Bearing on the bottom, cut with the sheet upside down.
Something like an Amana 47090.
Gerry

2010 Screenset
http://www.thecncwoodworker.com/2010.html

JointCAM Dovetail and Box Joint software
http://www.g-forcecnc.com/jointcam.html
Re: tabs
« Reply #4 on: February 26, 2016, 01:41:29 PM »
Interesting to hear you want to move back from onion-skinning - I'm just in the process of wanting to move towards it!  What problems did you encounter?

I currently use the same method as Gerry by the sounds of it, except I turn the sheet over after cutting and use a hacksaw blade to cut through the tabs first, and then put it on the bench to go round with the trim router.  The trim router cutter is a larger diameter than the downcut I use on the machine which is one of the reasons I do this.

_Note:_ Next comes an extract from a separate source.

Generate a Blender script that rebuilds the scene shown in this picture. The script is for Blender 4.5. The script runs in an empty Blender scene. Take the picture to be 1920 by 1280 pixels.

The problem I'm finding at the moment is that because the (in-this-case) birch ply is on show, without decent sanding, you can see the difference in where the tabs were cut vs where the surface was cut.  I ideally wanted to cut through all the way so I could leave the fresh-cut surface on display.  That or find a better method of thumb-backed sanding!!
Re: tabs
« Reply #5 on: February 29, 2016, 08:36:40 AM »
I wanted to do one pass on the drum sander but had to do as many as 5 on some pcs.  I couldn't put multiple pcs through the drum sander because it would bog the motor down too much.  So I had to break each one out individually.  That resulted in hours of manual work and a lot of scratches and bleeding on my arms from breaking the pcs apart.  I definitely got an education.  I would just really like to develop a sweet hold down system for cutting these parts out without much work after the fact.  We are a production shop, and my job is primarily finding out ways to minimize or eliminate manual labor from the process.  In my line of work, volume is the name of the game.  We are stealing work away from the Chinese exporters; but in order to do this, you have to be able to automate and eliminate steps to the final product.  I'd like to be able to cut these out and send them directly to paint, but at this point, I can't figure out a way to get it done.
Re: tabs
« Reply #6 on: March 09, 2016, 06:33:44 AM »
If I have any joy when I eventually try it (I need to re-level my spoilboard and [maybe] rebuild my Z first) I'll let you know!

Re: tabs
« Reply #7 on: March 09, 2016, 07:01:41 AM »
Out of curiosity, what thickness of skin did you leave?